Jesus doesn't appease anyone, and it's a total misunderstanding to say that he takes on or appeases human wrath as opposed to divine wrath. He takes on neither. He merely takes the ONLY possible route to stop sacrificial violence.
This is my understanding.

At 5:51 PM, Anonymous Anonymous said...

"Jesus doesn't appease anyone, and it's a total misunderstanding to say that he takes on or appeases human wrath as opposed to divine wrath. He takes on neither. He merely takes the ONLY possible route to stop sacrificial violence."

Thanks for the insight. I find your argument here compelling and a better interpretation of Girard than mine.

Next time leave your name so we can know who you are :)

At 1:20 AM, Blogger Alastair McIntosh said...

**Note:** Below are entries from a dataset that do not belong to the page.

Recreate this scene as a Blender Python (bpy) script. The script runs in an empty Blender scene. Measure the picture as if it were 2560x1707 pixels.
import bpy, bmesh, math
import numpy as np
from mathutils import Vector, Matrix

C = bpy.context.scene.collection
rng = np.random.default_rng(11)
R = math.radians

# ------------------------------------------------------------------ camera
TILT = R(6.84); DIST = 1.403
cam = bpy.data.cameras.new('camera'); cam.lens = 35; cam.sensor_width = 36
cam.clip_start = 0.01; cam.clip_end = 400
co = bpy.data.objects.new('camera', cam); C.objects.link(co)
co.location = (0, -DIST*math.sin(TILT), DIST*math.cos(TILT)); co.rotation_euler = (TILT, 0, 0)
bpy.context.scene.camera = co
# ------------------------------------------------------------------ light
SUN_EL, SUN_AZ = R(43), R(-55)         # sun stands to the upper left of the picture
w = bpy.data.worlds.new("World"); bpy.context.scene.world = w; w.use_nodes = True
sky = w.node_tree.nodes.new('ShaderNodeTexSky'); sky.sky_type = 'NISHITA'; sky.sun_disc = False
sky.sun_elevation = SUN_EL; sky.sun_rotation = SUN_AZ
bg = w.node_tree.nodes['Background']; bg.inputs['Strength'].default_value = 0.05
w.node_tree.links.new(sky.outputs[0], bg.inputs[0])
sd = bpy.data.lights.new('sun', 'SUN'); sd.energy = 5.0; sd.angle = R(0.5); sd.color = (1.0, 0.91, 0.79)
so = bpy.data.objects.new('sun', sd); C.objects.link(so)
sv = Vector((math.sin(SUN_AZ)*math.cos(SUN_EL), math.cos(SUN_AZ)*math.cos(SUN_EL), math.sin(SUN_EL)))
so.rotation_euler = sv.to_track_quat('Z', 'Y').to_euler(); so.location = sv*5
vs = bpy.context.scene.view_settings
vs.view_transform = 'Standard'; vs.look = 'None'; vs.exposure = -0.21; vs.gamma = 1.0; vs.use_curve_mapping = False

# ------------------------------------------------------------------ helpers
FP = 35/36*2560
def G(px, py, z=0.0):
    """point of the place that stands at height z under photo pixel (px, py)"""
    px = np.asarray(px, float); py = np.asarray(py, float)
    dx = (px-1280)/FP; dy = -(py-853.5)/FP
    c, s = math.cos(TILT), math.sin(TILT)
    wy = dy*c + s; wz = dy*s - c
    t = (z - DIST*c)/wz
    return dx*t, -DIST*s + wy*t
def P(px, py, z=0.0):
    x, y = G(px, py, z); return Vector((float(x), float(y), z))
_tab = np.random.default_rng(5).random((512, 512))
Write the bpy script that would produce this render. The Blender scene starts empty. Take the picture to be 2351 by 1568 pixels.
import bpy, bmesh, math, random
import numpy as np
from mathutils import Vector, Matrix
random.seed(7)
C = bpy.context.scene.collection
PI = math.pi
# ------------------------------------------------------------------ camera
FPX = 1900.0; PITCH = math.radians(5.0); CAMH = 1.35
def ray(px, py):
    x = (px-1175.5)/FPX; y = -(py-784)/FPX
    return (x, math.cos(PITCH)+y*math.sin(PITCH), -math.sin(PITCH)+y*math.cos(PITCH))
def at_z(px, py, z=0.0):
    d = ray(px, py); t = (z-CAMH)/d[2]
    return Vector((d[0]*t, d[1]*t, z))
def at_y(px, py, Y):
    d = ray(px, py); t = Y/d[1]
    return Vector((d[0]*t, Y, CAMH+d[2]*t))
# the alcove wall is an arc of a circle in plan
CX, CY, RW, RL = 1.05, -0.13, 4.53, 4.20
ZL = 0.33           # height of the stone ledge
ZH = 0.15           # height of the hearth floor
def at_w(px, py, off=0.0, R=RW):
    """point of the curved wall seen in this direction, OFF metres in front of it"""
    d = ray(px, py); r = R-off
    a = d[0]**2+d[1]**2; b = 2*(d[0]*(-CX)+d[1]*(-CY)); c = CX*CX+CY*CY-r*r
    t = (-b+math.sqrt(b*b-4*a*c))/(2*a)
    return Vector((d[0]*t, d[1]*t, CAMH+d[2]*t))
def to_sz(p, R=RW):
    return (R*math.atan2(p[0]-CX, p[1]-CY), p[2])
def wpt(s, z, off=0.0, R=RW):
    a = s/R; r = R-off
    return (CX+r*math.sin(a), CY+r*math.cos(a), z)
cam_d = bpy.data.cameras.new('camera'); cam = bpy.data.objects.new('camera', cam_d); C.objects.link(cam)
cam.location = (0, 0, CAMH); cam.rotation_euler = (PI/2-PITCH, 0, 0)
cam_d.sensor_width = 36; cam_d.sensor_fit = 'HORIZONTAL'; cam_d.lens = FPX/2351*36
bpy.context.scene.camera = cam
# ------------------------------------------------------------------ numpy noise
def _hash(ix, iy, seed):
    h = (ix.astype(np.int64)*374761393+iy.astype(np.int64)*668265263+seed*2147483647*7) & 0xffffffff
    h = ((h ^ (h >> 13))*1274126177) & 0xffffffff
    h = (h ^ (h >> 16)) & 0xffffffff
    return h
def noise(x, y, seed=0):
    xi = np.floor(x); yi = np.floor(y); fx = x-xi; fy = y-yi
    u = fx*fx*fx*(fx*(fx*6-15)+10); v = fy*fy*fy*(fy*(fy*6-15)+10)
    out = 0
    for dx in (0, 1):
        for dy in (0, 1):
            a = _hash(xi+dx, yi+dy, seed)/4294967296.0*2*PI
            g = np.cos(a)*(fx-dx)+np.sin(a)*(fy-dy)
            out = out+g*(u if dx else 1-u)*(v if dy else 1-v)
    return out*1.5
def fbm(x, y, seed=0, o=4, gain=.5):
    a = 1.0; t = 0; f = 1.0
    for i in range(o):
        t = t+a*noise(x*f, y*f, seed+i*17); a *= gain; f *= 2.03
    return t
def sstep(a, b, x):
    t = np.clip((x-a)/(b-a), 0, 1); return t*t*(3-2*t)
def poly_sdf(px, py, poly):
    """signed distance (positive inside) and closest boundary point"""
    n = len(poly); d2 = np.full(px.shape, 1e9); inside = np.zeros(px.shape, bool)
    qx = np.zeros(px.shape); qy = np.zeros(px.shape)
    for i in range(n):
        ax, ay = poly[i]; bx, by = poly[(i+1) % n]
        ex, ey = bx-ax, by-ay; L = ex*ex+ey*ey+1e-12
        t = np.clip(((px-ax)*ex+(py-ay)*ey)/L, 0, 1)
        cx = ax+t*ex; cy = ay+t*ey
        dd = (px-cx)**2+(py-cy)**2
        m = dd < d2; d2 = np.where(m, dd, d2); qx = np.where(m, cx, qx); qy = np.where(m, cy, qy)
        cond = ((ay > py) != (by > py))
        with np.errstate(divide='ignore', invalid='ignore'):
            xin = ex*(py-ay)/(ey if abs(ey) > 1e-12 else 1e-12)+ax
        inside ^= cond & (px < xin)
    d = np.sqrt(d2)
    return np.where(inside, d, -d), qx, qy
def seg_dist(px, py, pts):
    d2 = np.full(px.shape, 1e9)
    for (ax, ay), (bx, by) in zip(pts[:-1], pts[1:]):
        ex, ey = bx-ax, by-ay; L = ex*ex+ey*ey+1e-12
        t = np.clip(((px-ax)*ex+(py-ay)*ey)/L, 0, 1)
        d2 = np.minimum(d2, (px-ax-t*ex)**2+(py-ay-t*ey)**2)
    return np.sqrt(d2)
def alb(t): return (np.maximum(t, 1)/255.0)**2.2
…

Hello - I'm Alastair McIntosh from Scotland and I hit on this blog while trying to check out the meaning of "objective" and "subjective" soteriological theories. Can I just say how useful your discussions are, and I like the self-questioning tone of your debate. I was a friend of Walter Wink's (he passed away a couple of years ago) and while I couldn't say where exactly he stood on the issues you raise, Walter's big thing was that the Cross was about breaking what he called the Domination System - the system of "power over" in its many forms. I am working on this in my own writing at the moment. As a Quaker, I see the Cross as the supreme symbol of nonviolence. I see it as the love that, here and from eternity, dissolves the violence of the world. (I use violence - hybris - as is cognate in the Greek with hubris, and therefore equivalent to what evangelicals mean in their use of the word "sin"). What I've just said about dissolving violence is not something for which I have a systematic theology developed. Rather, it is an observation, or perception, from the contemplation of the sacred heart that is the Cross. To me, this is why Girard is interesting, but he just doesn't go far enough (at least, in my reading of him some years ago). He misses the power of love that overcomes the love of power. That God is love, that "sins" are dissolved, that the buck starts here and in the mystical body, we are that - as Hinduism puts it - "tat tvam asi" (thou art that".